Validated deep neural networks run in the vehicle on centralized, high-performance AI compute.

Redundant and diverse sensors, including camera, radar, lidar, and ultrasonics, collect data from the surrounding environment as the car drives. The DNNs use this data to detect objects and infer information to make driving decisions.

Processing this data while running multiple DNNs concurrently requires an incredibly high-performance AI platform.

NVIDIA DRIVE Orin is a highly advanced, software-defined compute platform for autonomous vehicles. It achieves 254 trillion operations per second, enough to handle these functions while achieving systematic safety standards for public road operations.
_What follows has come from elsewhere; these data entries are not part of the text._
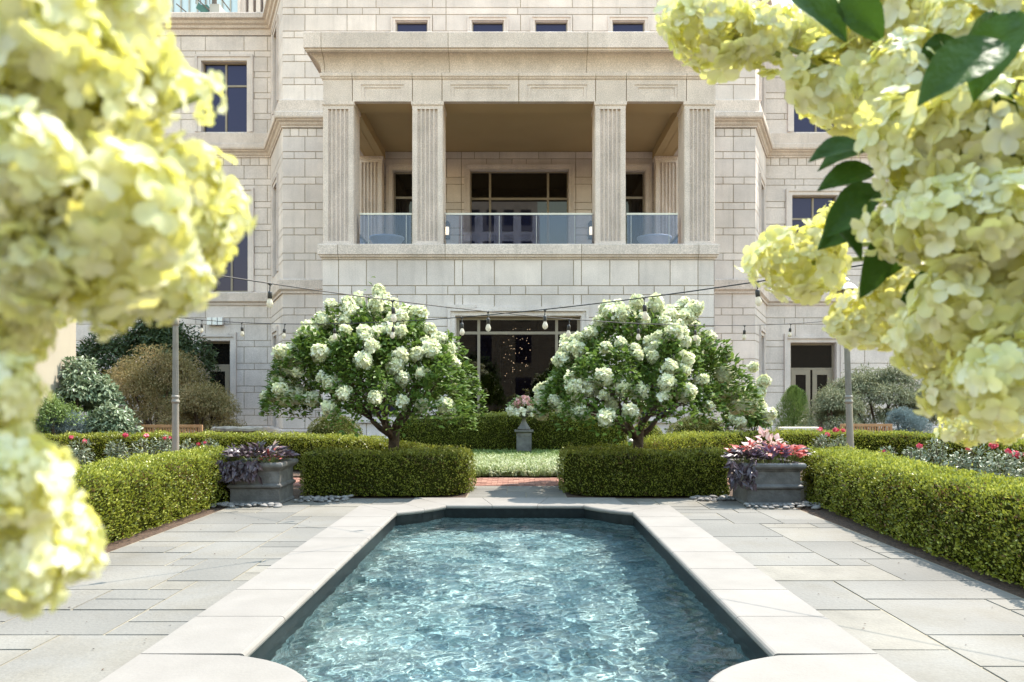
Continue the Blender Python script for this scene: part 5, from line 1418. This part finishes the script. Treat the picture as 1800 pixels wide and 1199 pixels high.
RH = [(a, b, c * 1.12, e) for a, b, c, e in RH]
RL = [(1400, -12, .92, .75, -.1, -.5, -.3, -.75, .5, .082), (1500, -20, .92, .35, -.1, -.6, -.7, -.6, .4, .07), (1775, 75, .72, -.85, -.15, -.50, -.25, -.80, .5, .088), (1800, 20, .74, -.5, .0, -.9, -.5, -.7, .3, .08),
      (1548, 262, 1.0, -.85, 0, -.18, .05, -.55, .75, .066), (1552, 300, 1.0, -.9, -.1, -.2, .1, -.75, .6, .070), (1560, 330, .98, -.8, -.2, -.5, .2, -.7, .6, .075), (1530, 352, 1.02, -.5, 0, -.75, .3, -.8, .4, .066), (1545, 372, 1.0, -.8, -.1, -.5, .2, -.8, .5, .074),
      (1530, 255, .92, -.9, -.1, -.15, .1, -.7, .7, .06), (1545, 345, .92, -.75, -.2, -.55, .2, -.75, .6, .07), (1560, 420, .92, -.2, -.1, -.8, .3, -.8, .4, .066), (1480, 395, .95, .6, -.1, -.6, .2, -.8, .5, .05), (1540, 395, 1.0, .25, -.1, -.75, .5, -.7, .4, .056), (1600, 395, .95, -.15, -.1, -.9, .4, -.8, .3, .060), (1660, 60, .9, .2, .1, -.9, -.5, -.8, .2, .09), (1770, 150, .8, -.1, -.1, -.9, .4, -.8, .2, .08), (1790, 330, .85, -.6, .2, -.6, .1, -.8, .4, .09),
      (1745, 330, .9, -.5, .2, -.5, .1, -.8, .4, .08), (1710, 470, .95, -.6, .2, -.5, .1, -.8, .4, .09), (1760, 20, .86, -.3, .1, -.9, .3, -.8, .3, .085)]
RL = [(a - 14, b, c * 1.02, *e[:-1], e[-1] * 1.12) for a, b, c, *e in RL]
bush('huge pale flowered hydrangea with dark leaves along the right side of the view', (1.55, .95, 0), RH, RL, (.92, .98, 1.72))

# ================================================================== light, sky and camera
w = bpy.data.worlds.new('World'); S.world = w; w.use_nodes = True
nt = w.node_tree; bg = nt.nodes['Background']; sky = nt.nodes.new('ShaderNodeTexSky'); sky.sky_type = 'NISHITA'; sky.sun_disc = False
EL, AZ = math.radians(60), math.radians(55)
sky.sun_elevation = EL; sky.sun_rotation = AZ; sky.air_density = 2.6; sky.dust_density = .6; sky.ozone_density = .5
nt.links.new(sky.outputs[0], bg.inputs[0]); bg.inputs[1].default_value = SKY
sd = bpy.data.lights.new('sun', 'SUN'); sd.energy = SUN; sd.angle = math.radians(.55); sd.color = (1, .92, .81)
so = bpy.data.objects.new('sun', sd); COL.objects.link(so)
dv = Vector((math.sin(AZ) * math.cos(EL), math.cos(AZ) * math.cos(EL), math.sin(EL)))
so.rotation_euler = dv.to_track_quat('Z', 'Y').to_euler(); so.location = dv * 40
sd.cycles.is_caustics_light = True
cd = bpy.data.cameras.new('camera'); co = bpy.data.objects.new('camera', cd); COL.objects.link(co); S.camera = co
co.location = (0, 0, CH); co.rotation_euler = (PI / 2, 0, 0)
cd.sensor_width = 36; cd.lens = F / 1800 * 36; cd.shift_x = -(CX - 900) / 1800; cd.shift_y = (HY - 599.5) / 1800
cd.clip_start = .05; cd.clip_end = 1000
cd.dof.use_dof = True; cd.dof.focus_distance = 8.0; cd.dof.aperture_fstop = 7.0
S.view_settings.view_transform = 'Standard'; S.view_settings.look = 'None'; S.view_settings.exposure = EXPO; S.view_settings.gamma = 1
c = S.cycles; c.use_denoising = True; c.denoiser = 'OPENIMAGEDENOISE'; c.max_bounces = 9; c.diffuse_bounces = 4; c.glossy_bounces = 4; c.transmission_bounces = 6; c.transparent_max_bounces = 8
c.sample_clamp_indirect = 8; c.blur_glossy = .6; c.caustics_refractive = True; c.caustics_reflective = False
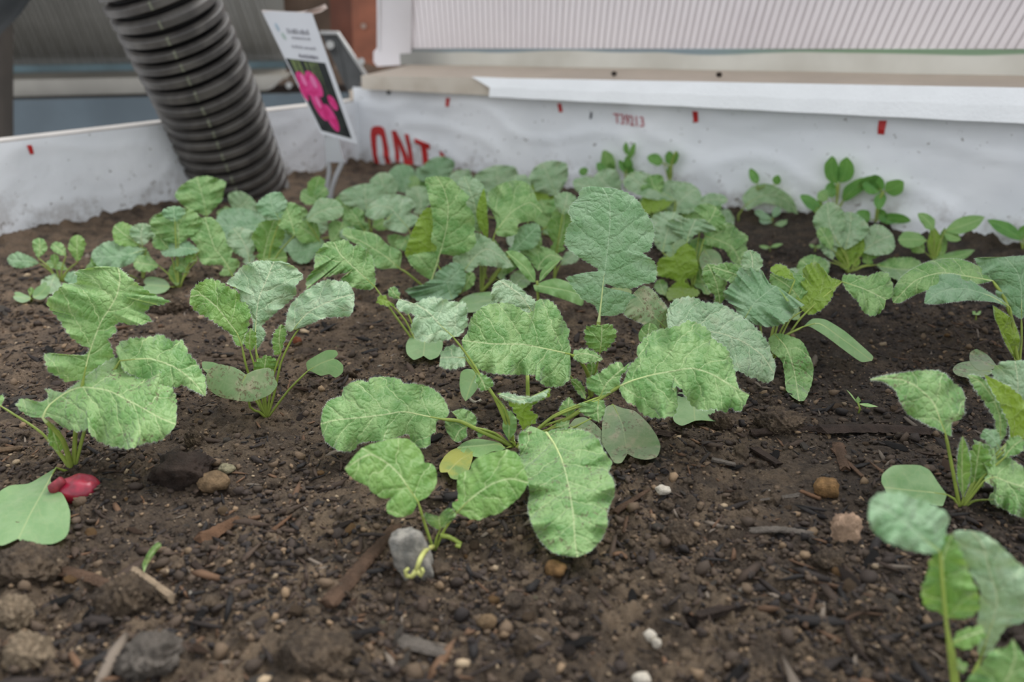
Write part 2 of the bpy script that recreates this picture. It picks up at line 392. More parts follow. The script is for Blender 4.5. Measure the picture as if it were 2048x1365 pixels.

A rendering of the DRIVE Orin system-on-a-chip.
Figure 2. NVIDIA DRIVE Orin is the current generation software-defined platform for centralized autonomous vehicle compute

In addition to DNNs for perception, AVs rely on maps with centimeter-level detail for accurate localization, which is the vehicle’s ability to locate itself in the world.  ​

Proper localization requires constantly updated maps that reflect current road conditions, such as a work zone or a lane closure, so vehicles can accurately measure distances in the environment. These maps must efficiently scale across AV fleets, with fast processing and minimal data storage. ​Finally, they must be able to function worldwide, so AVs can operate at scale.

NVIDIA DRIVE Map is a multimodal mapping platform designed to enable the highest levels of autonomy while improving safety.​ It combines survey maps built by dedicated mapping vehicles with AI-based crowdsourced mapping​ from customer vehicles. DRIVE Map includes four localization layers—camera, lidar, radar, and GNSS—providing the redundancy and versatility required by the most advanced AI drivers.​

Continuous improvement

The AV development process isn’t linear. As humans, we never stop learning, and AI operates in the same way.

Autonomous vehicles will continue to get smarter over time as the software is trained for new tasks, enhanced, tested, and validated, then updated to the vehicle over the air.

This pipeline is continuous, with data from the vehicle constantly being collected to continuously train and improve the networks, which are then fed back into the vehicle. AI is used at all stages of the real-time computing pipeline, from perception, mapping, and localization to planning and control.

This continuous cycle is what turns vehicles from their traditional fixed-function operation to software-defined devices. Most vehicles are as advanced as they will ever be at the point of sale. With this new software-defined architecture, automakers can continually update vehicles throughout their lives with new features and functionality.